Copy the lines that follow, keeping every character the same.

☆ ☆ ☆ ☆ ☆

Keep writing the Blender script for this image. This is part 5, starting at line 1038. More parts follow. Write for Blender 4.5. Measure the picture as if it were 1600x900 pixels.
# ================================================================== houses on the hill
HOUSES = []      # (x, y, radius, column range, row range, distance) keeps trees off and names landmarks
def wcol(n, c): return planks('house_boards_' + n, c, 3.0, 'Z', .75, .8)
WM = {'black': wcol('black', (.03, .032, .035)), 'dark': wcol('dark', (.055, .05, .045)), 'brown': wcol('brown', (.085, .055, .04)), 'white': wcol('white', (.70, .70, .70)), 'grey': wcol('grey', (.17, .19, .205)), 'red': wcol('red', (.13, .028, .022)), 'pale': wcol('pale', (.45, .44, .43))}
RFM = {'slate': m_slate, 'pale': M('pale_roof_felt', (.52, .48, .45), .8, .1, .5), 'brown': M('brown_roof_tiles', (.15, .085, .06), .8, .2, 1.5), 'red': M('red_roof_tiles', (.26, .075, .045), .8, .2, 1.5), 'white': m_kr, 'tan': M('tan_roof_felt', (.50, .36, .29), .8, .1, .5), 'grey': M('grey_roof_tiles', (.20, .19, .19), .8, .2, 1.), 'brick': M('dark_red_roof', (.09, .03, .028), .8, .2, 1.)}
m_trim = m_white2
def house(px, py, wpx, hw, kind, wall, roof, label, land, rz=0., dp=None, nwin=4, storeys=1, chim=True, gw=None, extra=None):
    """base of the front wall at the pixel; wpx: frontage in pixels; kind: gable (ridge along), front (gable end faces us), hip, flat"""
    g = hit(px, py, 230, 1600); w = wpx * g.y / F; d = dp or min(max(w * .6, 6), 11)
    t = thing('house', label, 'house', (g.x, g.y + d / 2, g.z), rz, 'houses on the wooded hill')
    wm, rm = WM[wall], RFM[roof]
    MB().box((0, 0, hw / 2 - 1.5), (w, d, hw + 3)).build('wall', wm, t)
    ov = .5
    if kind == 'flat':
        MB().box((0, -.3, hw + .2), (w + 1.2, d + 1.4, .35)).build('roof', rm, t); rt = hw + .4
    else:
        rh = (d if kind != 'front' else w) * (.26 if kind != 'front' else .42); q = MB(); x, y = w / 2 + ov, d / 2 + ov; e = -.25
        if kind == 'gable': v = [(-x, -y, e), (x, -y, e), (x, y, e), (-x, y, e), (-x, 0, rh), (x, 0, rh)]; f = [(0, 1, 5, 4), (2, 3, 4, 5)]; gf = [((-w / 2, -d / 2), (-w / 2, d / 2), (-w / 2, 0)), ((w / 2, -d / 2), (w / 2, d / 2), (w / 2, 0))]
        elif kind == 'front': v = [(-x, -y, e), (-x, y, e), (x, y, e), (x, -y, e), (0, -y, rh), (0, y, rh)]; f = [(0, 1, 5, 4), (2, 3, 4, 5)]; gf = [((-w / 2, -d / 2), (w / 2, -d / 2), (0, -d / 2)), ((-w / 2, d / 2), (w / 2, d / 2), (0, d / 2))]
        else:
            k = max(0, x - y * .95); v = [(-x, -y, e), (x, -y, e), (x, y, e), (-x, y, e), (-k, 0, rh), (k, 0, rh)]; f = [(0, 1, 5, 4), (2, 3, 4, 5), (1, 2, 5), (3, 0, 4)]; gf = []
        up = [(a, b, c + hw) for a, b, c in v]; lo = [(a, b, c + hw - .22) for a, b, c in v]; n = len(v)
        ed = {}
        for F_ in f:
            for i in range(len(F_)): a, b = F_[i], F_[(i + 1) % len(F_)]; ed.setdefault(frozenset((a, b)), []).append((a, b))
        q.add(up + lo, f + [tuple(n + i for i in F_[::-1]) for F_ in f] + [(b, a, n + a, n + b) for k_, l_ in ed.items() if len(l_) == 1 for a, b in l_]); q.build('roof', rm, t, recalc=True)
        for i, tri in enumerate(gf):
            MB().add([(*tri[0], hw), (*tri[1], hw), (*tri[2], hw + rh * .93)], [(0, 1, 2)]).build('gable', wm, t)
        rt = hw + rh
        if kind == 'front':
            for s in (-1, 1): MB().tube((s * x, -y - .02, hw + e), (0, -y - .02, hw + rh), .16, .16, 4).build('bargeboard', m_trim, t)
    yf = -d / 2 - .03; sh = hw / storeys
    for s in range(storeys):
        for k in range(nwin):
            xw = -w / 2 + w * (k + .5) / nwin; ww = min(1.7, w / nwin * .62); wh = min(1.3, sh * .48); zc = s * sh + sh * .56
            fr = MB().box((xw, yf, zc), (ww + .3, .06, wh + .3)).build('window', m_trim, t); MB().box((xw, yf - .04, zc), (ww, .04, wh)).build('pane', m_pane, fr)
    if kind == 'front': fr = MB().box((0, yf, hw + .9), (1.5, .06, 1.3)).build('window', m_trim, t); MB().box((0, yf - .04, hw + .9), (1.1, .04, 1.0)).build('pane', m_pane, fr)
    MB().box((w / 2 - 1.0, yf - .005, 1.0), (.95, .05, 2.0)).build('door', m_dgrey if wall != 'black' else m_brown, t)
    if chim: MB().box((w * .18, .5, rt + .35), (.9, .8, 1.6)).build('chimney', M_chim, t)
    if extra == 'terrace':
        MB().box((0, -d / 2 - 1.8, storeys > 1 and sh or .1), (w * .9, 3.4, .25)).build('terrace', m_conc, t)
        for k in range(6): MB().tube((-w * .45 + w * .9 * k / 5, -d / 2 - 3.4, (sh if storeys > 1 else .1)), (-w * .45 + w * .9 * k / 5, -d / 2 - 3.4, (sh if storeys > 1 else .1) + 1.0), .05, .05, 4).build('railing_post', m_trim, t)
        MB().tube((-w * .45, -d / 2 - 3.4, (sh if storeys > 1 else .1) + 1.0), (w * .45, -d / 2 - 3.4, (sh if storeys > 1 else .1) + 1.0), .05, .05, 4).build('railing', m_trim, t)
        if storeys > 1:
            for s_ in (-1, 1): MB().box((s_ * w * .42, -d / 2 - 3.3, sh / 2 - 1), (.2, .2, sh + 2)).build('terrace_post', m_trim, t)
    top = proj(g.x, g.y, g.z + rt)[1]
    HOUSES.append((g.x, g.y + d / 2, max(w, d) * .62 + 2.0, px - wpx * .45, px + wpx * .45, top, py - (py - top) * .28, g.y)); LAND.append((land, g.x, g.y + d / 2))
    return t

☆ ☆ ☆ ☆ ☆

**WRITTEN REPLY:**
Keep writing the Blender script for this image. This is part 5, starting at line 1038. More parts follow. Write for Blender 4.5. Measure the picture as if it were 1600x900 pixels.
# ================================================================== houses on the hill
HOUSES = []      # (x, y, radius, column range, row range, distance) keeps trees off and names landmarks
def wcol(n, c): return planks('house_boards_' + n, c, 3.0, 'Z', .75, .8)
WM = {'black': wcol('black', (.03, .032, .035)), 'dark': wcol('dark', (.055, .05, .045)), 'brown': wcol('brown', (.085, .055, .04)), 'white': wcol('white', (.70, .70, .70)), 'grey': wcol('grey', (.17, .19, .205)), 'red': wcol('red', (.13, .028, .022)), 'pale': wcol('pale', (.45, .44, .43))}
RFM = {'slate': m_slate, 'pale': M('pale_roof_felt', (.52, .48, .45), .8, .1, .5), 'brown': M('brown_roof_tiles', (.15, .085, .06), .8, .2, 1.5), 'red': M('red_roof_tiles', (.26, .075, .045), .8, .2, 1.5), 'white': m_kr, 'tan': M('tan_roof_felt', (.50, .36, .29), .8, .1, .5), 'grey': M('grey_roof_tiles', (.20, .19, .19), .8, .2, 1.), 'brick': M('dark_red_roof', (.09, .03, .028), .8, .2, 1.)}
m_trim = m_white2
def house(px, py, wpx, hw, kind, wall, roof, label, land, rz=0., dp=None, nwin=4, storeys=1, chim=True, gw=None, extra=None):
    """base of the front wall at the pixel; wpx: frontage in pixels; kind: gable (ridge along), front (gable end faces us), hip, flat"""
    g = hit(px, py, 230, 1600); w = wpx * g.y / F; d = dp or min(max(w * .6, 6), 11)
    t = thing('house', label, 'house', (g.x, g.y + d / 2, g.z), rz, 'houses on the wooded hill')
    wm, rm = WM[wall], RFM[roof]
    MB().box((0, 0, hw / 2 - 1.5), (w, d, hw + 3)).build('wall', wm, t)
    ov = .5
    if kind == 'flat':
        MB().box((0, -.3, hw + .2), (w + 1.2, d + 1.4, .35)).build('roof', rm, t); rt = hw + .4
    else:
        rh = (d if kind != 'front' else w) * (.26 if kind != 'front' else .42); q = MB(); x, y = w / 2 + ov, d / 2 + ov; e = -.25
        if kind == 'gable': v = [(-x, -y, e), (x, -y, e), (x, y, e), (-x, y, e), (-x, 0, rh), (x, 0, rh)]; f = [(0, 1, 5, 4), (2, 3, 4, 5)]; gf = [((-w / 2, -d / 2), (-w / 2, d / 2), (-w / 2, 0)), ((w / 2, -d / 2), (w / 2, d / 2), (w / 2, 0))]
        elif kind == 'front': v = [(-x, -y, e), (-x, y, e), (x, y, e), (x, -y, e), (0, -y, rh), (0, y, rh)]; f = [(0, 1, 5, 4), (2, 3, 4, 5)]; gf = [((-w / 2, -d / 2), (w / 2, -d / 2), (0, -d / 2)), ((-w / 2, d / 2), (w / 2, d / 2), (0, d / 2))]
        else:
            k = max(0, x - y * .95); v = [(-x, -y, e), (x, -y, e), (x, y, e), (-x, y, e), (-k, 0, rh), (k, 0, rh)]; f = [(0, 1, 5, 4), (2, 3, 4, 5), (1, 2, 5), (3, 0, 4)]; gf = []
        up = [(a, b, c + hw) for a, b, c in v]; lo = [(a, b, c + hw - .22) for a, b, c in v]; n = len(v)
        ed = {}
        for F_ in f:
            for i in range(len(F_)): a, b = F_[i], F_[(i + 1) % len(F_)]; ed.setdefault(frozenset((a, b)), []).append((a, b))
        q.add(up + lo, f + [tuple(n + i for i in F_[::-1]) for F_ in f] + [(b, a, n + a, n + b) for k_, l_ in ed.items() if len(l_) == 1 for a, b in l_]); q.build('roof', rm, t, recalc=True)
        for i, tri in enumerate(gf):
            MB().add([(*tri[0], hw), (*tri[1], hw), (*tri[2], hw + rh * .93)], [(0, 1, 2)]).build('gable', wm, t)
        rt = hw + rh
        if kind == 'front':
            for s in (-1, 1): MB().tube((s * x, -y - .02, hw + e), (0, -y - .02, hw + rh), .16, .16, 4).build('bargeboard', m_trim, t)
    yf = -d / 2 - .03; sh = hw / storeys
    for s in range(storeys):
        for k in range(nwin):
            xw = -w / 2 + w * (k + .5) / nwin; ww = min(1.7, w / nwin * .62); wh = min(1.3, sh * .48); zc = s * sh + sh * .56
            fr = MB().box((xw, yf, zc), (ww + .3, .06, wh + .3)).build('window', m_trim, t); MB().box((xw, yf - .04, zc), (ww, .04, wh)).build('pane', m_pane, fr)
    if kind == 'front': fr = MB().box((0, yf, hw + .9), (1.5, .06, 1.3)).build('window', m_trim, t); MB().box((0, yf - .04, hw + .9), (1.1, .04, 1.0)).build('pane', m_pane, fr)
    MB().box((w / 2 - 1.0, yf - .005, 1.0), (.95, .05, 2.0)).build('door', m_dgrey if wall != 'black' else m_brown, t)
    if chim: MB().box((w * .18, .5, rt + .35), (.9, .8, 1.6)).build('chimney', M_chim, t)
    if extra == 'terrace':
        MB().box((0, -d / 2 - 1.8, storeys > 1 and sh or .1), (w * .9, 3.4, .25)).build('terrace', m_conc, t)
        for k in range(6): MB().tube((-w * .45 + w * .9 * k / 5, -d / 2 - 3.4, (sh if storeys > 1 else .1)), (-w * .45 + w * .9 * k / 5, -d / 2 - 3.4, (sh if storeys > 1 else .1) + 1.0), .05, .05, 4).build('railing_post', m_trim, t)
        MB().tube((-w * .45, -d / 2 - 3.4, (sh if storeys > 1 else .1) + 1.0), (w * .45, -d / 2 - 3.4, (sh if storeys > 1 else .1) + 1.0), .05, .05, 4).build('railing', m_trim, t)
        if storeys > 1:
            for s_ in (-1, 1): MB().box((s_ * w * .42, -d / 2 - 3.3, sh / 2 - 1), (.2, .2, sh + 2)).build('terrace_post', m_trim, t)
    top = proj(g.x, g.y, g.z + rt)[1]
    HOUSES.append((g.x, g.y + d / 2, max(w, d) * .62 + 2.0, px - wpx * .45, px + wpx * .45, top, py - (py - top) * .28, g.y)); LAND.append((land, g.x, g.y + d / 2))
    return t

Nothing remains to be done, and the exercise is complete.